Despite thousands of green-clad protestors outside the UN holding signs bearing images of beaten, bloodied and murdered Iranian demonstrators, Ahmadinejad still had the nerve to declare that "Iran has gone through a glorious and fully democratic election" and that it is "one of the most democratic and progressive countries in the world."

Still, no matter how disturbing, none of his insidious gall or bombast should come as a surprise. Ahmadinejad has lied before, and no one expected that he would cheer for the West or admit to stealing an election and torturing his fellow Iranians.
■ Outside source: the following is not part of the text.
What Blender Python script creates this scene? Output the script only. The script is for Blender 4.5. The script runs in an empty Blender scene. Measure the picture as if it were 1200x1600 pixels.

No one cleared that hall as quickly or successfully as Ahmadinejad. And yet, this madman still managed to get more prime-time coverage than Amnesty International has probably gotten all year.

Let's not pretend we're ignoring him when we know full well that we're doing the exact opposite. And if we can't ignore him, why not hold him accountable for his actions by giving at least as much airtime to the world's human rights defenders as we do to its Ahmadinejads?